British Defense Secretary Gavin Williamson announced the deal after contracts were signed Dec. 10 in Doha, the Qatari capital.

The agreement also includes the sale of Brimstone and Meteor missiles made by MBDA Missile Systems, as well as Raytheon Paveway IV guided bombs manufactured in Britain.

BAE Systems put the value of the Typhoon contract, which includes training and support, at 5 billion pounds. Qatar is the ninth country to purchase the aircraft.

Williamson says the deal is the biggest export agreement for the Typhoon in a decade and “will boost the Qatari military’s mission to tackle the challenges we both share in the Middle East.” AP
 

Boeing raises dividend 20 Percent

The Boeing board of directors Dec. 11 declared the company’s quarterly dividend will increase 20 percent to $1.71 per share.

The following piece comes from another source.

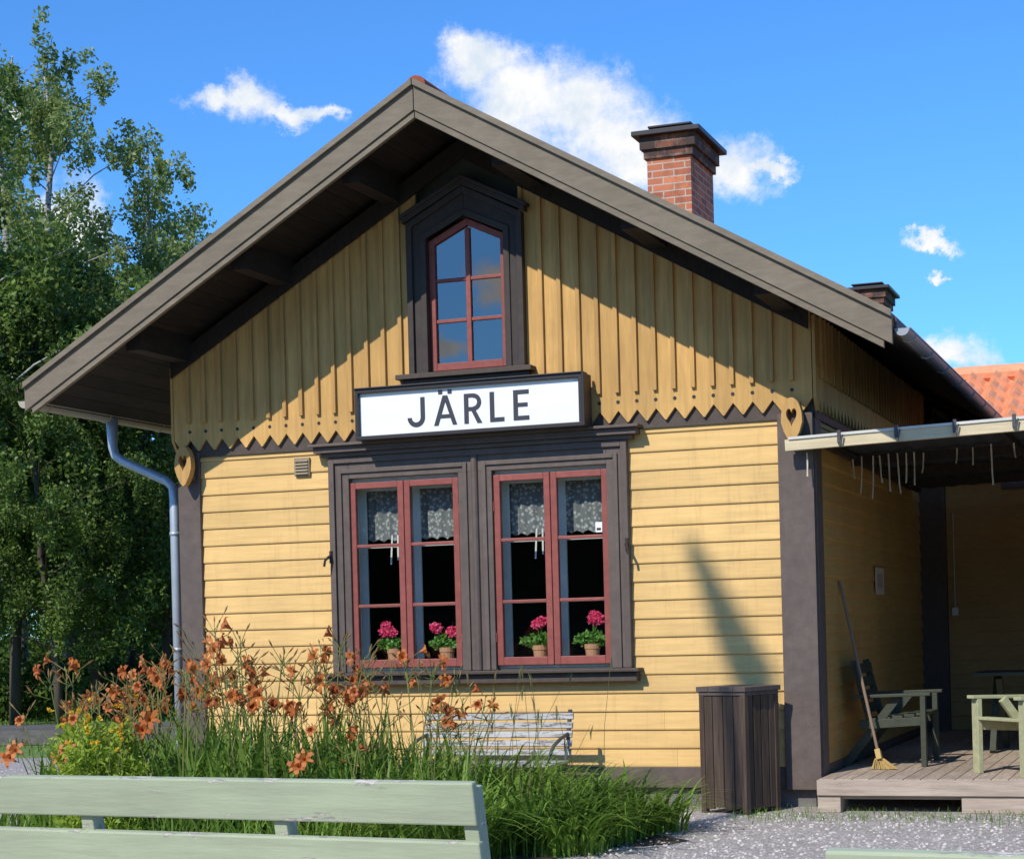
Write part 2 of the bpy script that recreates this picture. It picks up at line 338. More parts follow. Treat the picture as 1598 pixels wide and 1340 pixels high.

The board also replaced the existing share repurchase program with a new $18 billion authorization.

“Boeing’s strong and growing cash flow allows us to deepen our commitment to provide competitive returns to our shareholders, while continuing to invest in our people, innovation and growth,” said Boeing Chairman, President and Chief Executive Officer Dennis Muilenburg. “To support our balanced cash deployment strategy, our team remains focused on improving operating performance as we deliver on our substantial order backlog and work to capture a larger share of the growing aerospace market.”

With the latest increase to the dividend, Boeing has raised its quarterly dividend more than 250 percent over the past five years. The company has consistently paid dividends to shareholders each quarter for more than 75 years. The new dividend will be payable March 2, 2018, to shareholders of record as of February 9, 2018.

The company this year has repurchased $9.2 billion worth of its shares from the $14 billion authorization approved in December 2016. The new repurchase program replaces the existing one, bringing the total authorization to $18 billion.

The timing and volume of repurchases are at the discretion of Boeing management, however it is expected that repurchases under the new share authorization will be made over the next 24 to 30 months.